Wednesday, August 26, 2009

Rabbinic Tomb Inscription

Here's an interesting story about a man who found a rabbi's grave in his back yard. The grave may belong to the 3rd century Palestinian amora R. Yehoshua ben Levi. Or it may not. According to legend, Yehoshua ben Levi never died but was taken directly into heaven (like Elijah - with whom he hangs out a lot, again according to legend). There was a bit of a struggle going on between the owner who doesn't want it excavated and the Israeli Antiquities Authority who wants to excavate. Apparently, they've come to an agreement of some kind. Here's the account of how he found the grave.
While digging through the mud he discovered a wall and stone door bearing inscriptions in hard rock with the name of the famous rabbi and the name of the town, Tzipori.

Pilcer said the door to the structure was ajar, and after looking inside he immediately re-covered the site with dirt and built an iron fence around the structure to protect it.

A terra cotta sarcophagus was clearly visible lying in mud inside the grave, said Pilcer.

If the grave does belong to Levi, the presence of a sarcophagus could complicate the issue for some haredim who believe Levi never died because of his attentiveness to the Torah.
The inscription apparently says, "This is the grave of Rabbi Yehoshua ben Levi ha-Qappar." (source)

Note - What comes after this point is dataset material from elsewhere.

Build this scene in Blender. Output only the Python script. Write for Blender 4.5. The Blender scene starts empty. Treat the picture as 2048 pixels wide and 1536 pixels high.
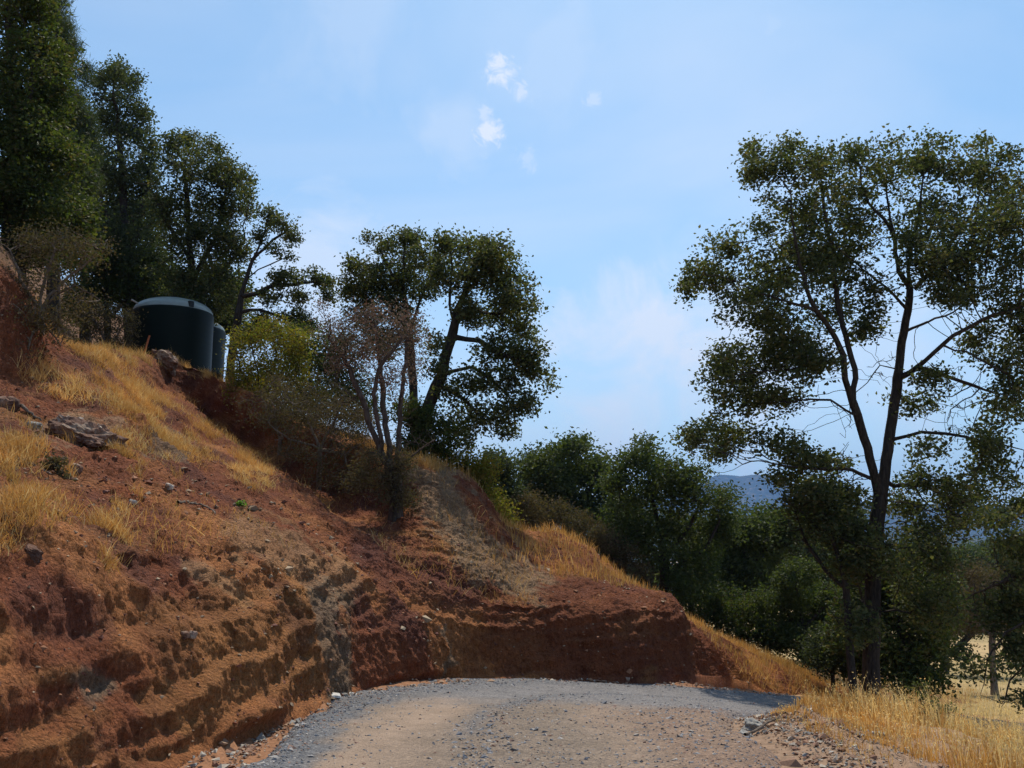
import bpy, math, random
import numpy as np
from mathutils import Vector
from mathutils.bvhtree import BVHTree

rng = np.random.default_rng(7)
random.seed(7)
S = bpy.context.scene
COL = S.collection

# ------------------------------------------------------------------ camera
EYE = np.array([0.0, 0.0, 1.6])
FPX = 1900.0                        # focal length in pixels of a 2048 px wide picture
PITCH = math.atan(322.0 / FPX)      # looking slightly up
cp, sp = math.cos(PITCH), math.sin(PITCH)
cd = bpy.data.cameras.new('camera')
cam = bpy.data.objects.new('camera', cd)
COL.objects.link(cam)
cd.sensor_width = 36.0
cd.lens = 36.0 * FPX / 2048.0
cd.clip_start = 0.1
cd.clip_end = 30000.0
cam.location = EYE
cam.rotation_euler = (math.pi / 2 + PITCH, 0, 0)
S.camera = cam

# ------------------------------------------------------------------ sun, sky, exposure
SUN_EL = math.radians(59)
SUN_AZ = math.radians(9)           # to the right of straight ahead (+Y)
sl = bpy.data.lights.new('sun', 'SUN')
sl.energy = 4.7
sl.angle = math.radians(0.55)
sl.color = (1.0, 0.91, 0.77)
sun = bpy.data.objects.new('sun', sl)
COL.objects.link(sun)
to_sun = Vector((math.sin(SUN_AZ) * math.cos(SUN_EL), math.cos(SUN_AZ) * math.cos(SUN_EL), math.sin(SUN_EL)))
sun.rotation_euler = (-to_sun).to_track_quat('-Z', 'Y').to_euler()
sun.location = (20, 20, 60)

S.view_settings.view_transform = 'Standard'
S.view_settings.look = 'None'
S.view_settings.exposure = 0.1
S.view_settings.gamma = 1.0
S.view_settings.use_curve_mapping = False
S.cycles.max_bounces = 8
S.cycles.diffuse_bounces = 3
S.cycles.transmission_bounces = 4
S.cycles.transparent_max_bounces = 8
S.cycles.volume_bounces = 0
S.cycles.use_denoising = True


def ray(px, py):
    u = (px - 1024.0) / FPX
    v = (768.0 - py) / FPX
    return np.array([u, cp - sp * v, sp + cp * v])


def P(px, py, Y):
    """the point seen at a photo pixel (2048 x 1536) that lies Y metres ahead"""
    r = ray(px, py)
    return EYE + r * (Y / r[1])


def project(pts):
    r = pts - EYE
    fwd = np.maximum(r[:, 1] * cp + r[:, 2] * sp, 0.05)
    up = r[:, 2] * cp - r[:, 1] * sp
    return 1024 + FPX * r[:, 0] / fwd, 768 - FPX * up / fwd


# ------------------------------------------------------------------ node helpers
class NT:
    def __init__(self, tree):
        self.t = tree
        self.t.nodes.clear()

    def n(self, typ, **kw):
        nd = self.t.nodes.new(typ)
        for k, v in kw.items():
            if k == 'inp':
                for kk, vv in v.items():
                    if isinstance(vv, bpy.types.NodeSocket):
                        self.t.links.new(vv, nd.inputs[kk])
                    else:
                        nd.inputs[kk].default_value = vv
            else:
                setattr(nd, k, v)
        return nd

    def math(self, op, a, b=None, c=None, clamp=False):
        nd = self.t.nodes.new('ShaderNodeMath')
        nd.operation = op
        nd.use_clamp = clamp
        for i, x in enumerate((a, b, c)):
            if x is None:
                continue
            if isinstance(x, bpy.types.NodeSocket):
                self.t.links.new(x, nd.inputs[i])
            else:
                nd.inputs[i].default_value = x
        return nd.outputs[0]

    def mix(self, f, a, b, blend='MIX'):
        nd = self.t.nodes.new('ShaderNodeMix')
        nd.data_type = 'RGBA'
        nd.blend_type = blend
        nd.clamp_factor = True
        for i, x in ((0, f), (6, a), (7, b)):
            if isinstance(x, bpy.types.NodeSocket):
                self.t.links.new(x, nd.inputs[i])
            elif i == 0:
                nd.inputs[i].default_value = x
            else:
                nd.inputs[i].default_value = (*x[:3], 1)
        return nd.outputs[2]

    def ramp(self, f, stops, interp='LINEAR'):
        nd = self.t.nodes.new('ShaderNodeValToRGB')
        nd.color_ramp.interpolation = interp
        els = nd.color_ramp.elements
        while len(els) < len(stops):
            els.new(0.5)
        for e, (p, c) in zip(els, stops):
            e.position = p
            e.color = (*c[:3], 1) if hasattr(c, '__len__') else (c, c, c, 1)
        self.t.links.new(f, nd.inputs[0])
        return nd.outputs[0]

    def noise(self, scale, detail=4, rough=0.6, vec=None, dist=0.0):
        nd = self.n('ShaderNodeTexNoise')
        nd.inputs['Scale'].default_value = scale
        nd.inputs['Detail'].default_value = detail
        nd.inputs['Roughness'].default_value = rough
        nd.inputs['Distortion'].default_value = dist
        if vec is not None:
            self.t.links.new(vec, nd.inputs['Vector'])
        return nd

    def link(self, a, b):
        self.t.links.new(a, b)


def material(name):
    m = bpy.data.materials.new(name)
    m.use_nodes = True
    return m, NT(m.node_tree)


# ------------------------------------------------------------------ world
W = bpy.data.worlds.new('World')
S.world = W
W.use_nodes = True
w = NT(W.node_tree)
sky = w.n('ShaderNodeTexSky', sky_type='NISHITA', sun_disc=False)
sky.sun_elevation = SUN_EL
sky.sun_rotation = SUN_AZ
sky.altitude = 400
sky.air_density = 1.0
sky.dust_density = 1.0
sky.ozone_density = 1.0
tc = w.n('ShaderNodeTexCoord')
DIRV = tc.outputs['Generated']
sepd = w.n('ShaderNodeSeparateXYZ', inp={0: DIRV})
elev = sepd.outputs['Z']
# thin summer haze towards the horizon, all the way round
hz = w.ramp(elev, [(0.0, 1.0), (0.10, 0.62), (0.28, 0.22), (0.6, 0.05)])
skyt = w.mix(1.0, sky.outputs[0], (.75, 1.0, 1.04), 'MULTIPLY')
skyc = w.mix(w.math('MULTIPLY', hz, 0.62), skyt, (4.9, 5.6, 6.5))
# cirrus: wispy streaks all over the sky, plus a few small ragged clouds
mp = w.n('ShaderNodeMapping', inp={'Vector': DIRV})
mp.inputs['Rotation'].default_value = (0.2, 0.5, 0.3)
mp.inputs['Scale'].default_value = (1.0, 1.5, 3.0)
ci = w.noise(1.5, 5, 0.5, mp.outputs[0], 0.8)
cif = w.ramp(ci.outputs[0], [(0.40, 0.0), (0.66, 0.62)])
cif = w.math('MULTIPLY', cif, w.ramp(elev, [(0.0, 1.0), (0.25, 0.62), (0.6, 0.4)]))
fine = w.noise(9.0, 6, 0.62, DIRV, 0.5)
edge = w.noise(60.0, 6, 0.66, DIRV, 0.7)
acc = cif
CL = [(1003, 143, 36, 0.8), (1040, 183, 25, 0.6), (978, 265, 30, 0.85), (965, 228, 24, 0.55), (1185, 196, 22, 0.45), (1052, 316, 30, 0.35),
      (970, 312, 26, 0.25), (1548, 50, 40, 0.25),
      (920, 240, 110, 0.32), (1290, 740, 250, 0.8), (1480, 690, 210, 0.7), (1230, 640, 120, 0.5), (1380, 800, 150, 0.6), (640, 540, 150, 0.6), (1150, 780, 140, 0.35), (1700, 700, 200, 0.45), (1100, 130, 120, 0.25), (700, 60, 160, 0.22), (1350, 560, 150, 0.25)]
for (px, py, r, a) in CL:
    d = ray(px, py)
    d = d / np.linalg.norm(d)
    vm = w.n('ShaderNodeVectorMath', operation='DISTANCE', inp={0: DIRV})
    vm.inputs[1].default_value = tuple(d)
    rr = r / FPX * 0.95
    nz = edge.outputs[0] if r < 70 else fine.outputs[0]
    q = w.math('DIVIDE', vm.outputs['Value'], rr)
    q = w.math('ADD', q, w.math('MULTIPLY', w.math('SUBTRACT', nz, 0.5), 3.6))
    q = w.math('SUBTRACT', 1.25, q, clamp=True)
    if r < 70:
        q = w.math('POWER', q, 1.3)
    q = w.math('MULTIPLY', q, a)
    acc = w.math('MAXIMUM', acc, q)
skyc = w.mix(w.math('MULTIPLY', acc, 0.9), skyc, (6.2, 6.4, 6.9))
bg = w.n('ShaderNodeBackground', inp={'Color': skyc, 'Strength': 0.15})
wo = w.n('ShaderNodeOutputWorld', inp={'Surface': bg.outputs[0]})


# ------------------------------------------------------------------ numpy noise
def _hash(ix, iy, iz, seed):
    h = (ix.astype(np.int64) * 374761393 + iy.astype(np.int64) * 668265263 + iz.astype(np.int64) * 2147483647 + seed * 1274126177) & 0xFFFFFFFF
    h = ((h ^ (h >> 13)) * 1274126177) & 0xFFFFFFFF
    h = h ^ (h >> 16)
    return (h & 0xFFFF) / 65535.0 * 2 - 1


def vnoise(p, seed=0):
    i = np.floor(p).astype(np.int64)
    f = p - i
    f = f * f * (3 - 2 * f)
    out = 0
    for dx in (0, 1):
        wx = f[:, 0] if dx else 1 - f[:, 0]
        for dy in (0, 1):
            wy = f[:, 1] if dy else 1 - f[:, 1]
            for dz in (0, 1):
                wz = f[:, 2] if dz else 1 - f[:, 2]
                out = out + wx * wy * wz * _hash(i[:, 0] + dx, i[:, 1] + dy, i[:, 2] + dz, seed)
    return out


def fbm(p, scale, octs=4, seed=0, rough=0.5):
    s = np.asarray(scale, float)
    out, a, tot = 0, 1.0, 0.0
    q = p * s
    for o in range(octs):
        out = out + a * vnoise(q + o * 17.3, seed + o * 31)
        tot += a
        a *= rough
        q = q * 2.03
    return out / tot * 1.5


def sstep(a, b, x):
    t = np.clip((x - a) / (b - a), 0, 1)
    return t * t * (3 - 2 * t)


def capsule(px, py, caps):
    """soft mask from a list of (x0, y0, x1, y1, r)"""
    m = np.zeros_like(px)
    for (x0, y0, x1, y1, r) in caps:
        dx, dy = x1 - x0, y1 - y0
        L = dx * dx + dy * dy + 1e-6
        t = np.clip(((px - x0) * dx + (py - y0) * dy) / L, 0, 1)
        d = np.hypot(px - x0 - t * dx, py - y0 - t * dy) / r
        m = np.maximum(m, np.clip(1.35 - d, 0, 1))
    return m


# ------------------------------------------------------------------ mesh helpers
def mesh_from(name, verts, quads=None, tris=None, smooth=True):
    me = bpy.data.meshes.new(name)
    verts = np.asarray(verts, np.float32)
    me.vertices.add(len(verts))
    me.vertices.foreach_set('co', verts.ravel())
    loops, starts = [], []
    n = 0
    if quads is not None and len(quads):
        q = np.asarray(quads, np.int32)
        loops.append(q.ravel())
        starts.append(np.arange(len(q)) * 4 + n)
        n += len(q) * 4
    if tris is not None and len(tris):
        t = np.asarray(tris, np.int32)
        loops.append(t.ravel())
        starts.append(np.arange(len(t)) * 3 + n)
        n += len(t) * 3
    loops = np.concatenate(loops)
    starts = np.concatenate(starts).astype(np.int32)
    me.loops.add(len(loops))
    me.loops.foreach_set('vertex_index', loops)
    me.polygons.add(len(starts))
    me.polygons.foreach_set('loop_start', starts)
    me.update(calc_edges=True)
    me.validate()
    me.polygons.foreach_set('use_smooth', np.full(len(me.polygons), smooth))
    return me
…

Here's some interesting background info on R. Yehoshua ben Levi from the Jewish Encyclopedia.
In legend, Joshua b. Levi is a favorite hero. He is often made to be the companion of Elijah the prophet in the latter's wanderings on earth (Pesiḳ. 36a); he likewise has dealings with the Angel of Death (Ber. 51a). While yet alive, he is permitted to visit paradise and the nether world; and he sends thence a description of what he sees to R. Gamaliel through the submissive Angel of Death (Derek Ereẓ Zuṭa i., end).
More background on the news story can be found at Paleojudaica. Odds are it's not the grave of the famous rabbi anyway. (Remember he never died, so it can't be him.)